30 November 2009

Change the meaning -- change the effect

Change the meaning -- change the effect

By Nicole E. Avery
GVL Columnist
11/18/2009

The characters of last week's episode of South Park attempted to change the meaning of the three-letter f-word from a derogatory negativism to a term symbolizing the annoyance caused by loud, obnoxious motorcycle riders.

Kenny and the gang present their idea to re-define the word to the mayor and it is adopted but ends up backfiring. Instead of the city being commended for what they think is an act of innovativeness, they are chastised nationally and the boys involved spend the rest of the episode trying to correct the mistake by petitioning that the word change be officially added to the dictionary and the new meaning nationally accepted.

South Park is funny in its stupidity (which of course is the point) but it raised an interesting question -- is it possible to purposely change the meaning of words?

Language does change throughout time, but it doesn't seem as if it ever includes derogatory words. Once a negative word is introduced into a culture, it takes up permanent residency.

Words fall in and out of circulation, but the difference between the word "groovy" being something your mom said and the three-letter f-word is that one specifically singles out a group of people in a negative and judgmental way.

The episode I watched of South Park insinuates words can be changed if society demands it either through petition or just out stubbornness in their insistence on what they mean when they use that particular word.
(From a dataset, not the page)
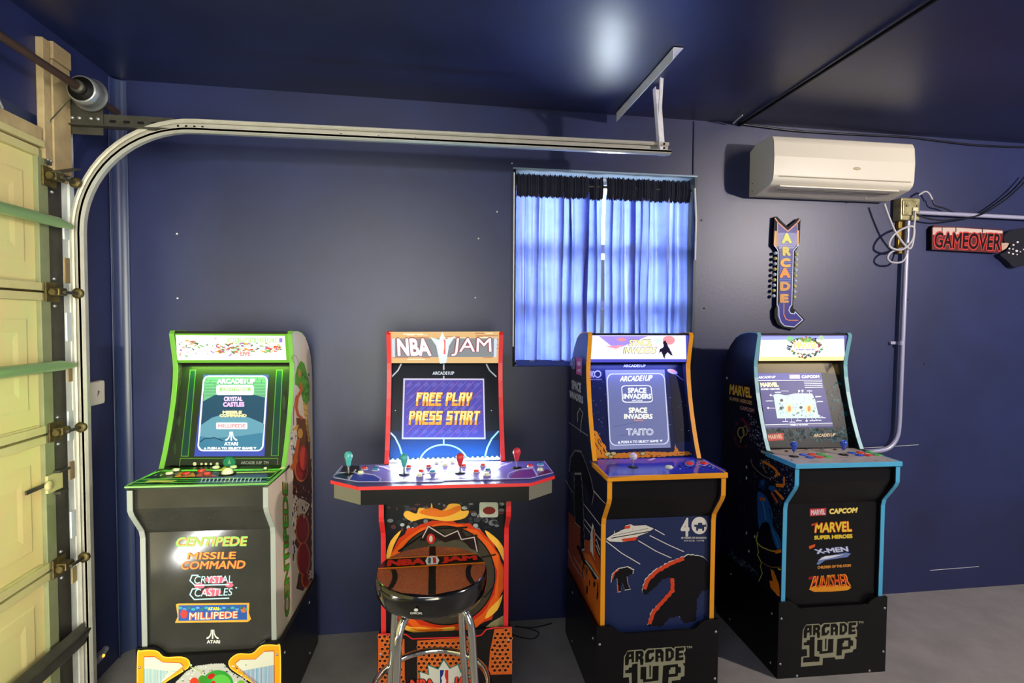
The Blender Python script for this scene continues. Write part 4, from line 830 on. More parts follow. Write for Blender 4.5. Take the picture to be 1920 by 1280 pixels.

This theory is seen again in George Orwell's classic novel "1984" -- language is censored by the government and thought police. Any word that could in any way sprout individual thinking is stricken from the language all together. In the novel, every year a new edition of the dictionary is published- each one smaller than the last as target words are obliterated from the very language.

The authority of the dictionary strikes me in these two instances as being more powerful than I ever thought it was before -- it is literally the authoritative code by which we speak, live and communicate.

In South Park the new definition is accepted into the dictionary but the ironic part is the word's meaning wasn't altered in a positive light but mainly picked a new target. That is proof enough to me that negative words can't really be changed, only the direction of their poison positioned to a new target.

Even if the word itself technically changed, the effect it had on the generation attached to it does not change. The gay community will still be offended only now they will be forced by society to stifle their feelings because the word has been coined "politically correct."

Perhaps it depends on the region or country you're from or even perhaps the way you were raised, but I would never accept being called derogatory names once coined for my race.

It's more than the word, it's the powerful energy once behind it and meant when it was vocalized. Somehow that hate is embodied in the word and still lingers there whenever it is spoken.

People say words only have power because people give them that power-- I wonder what names they've been called.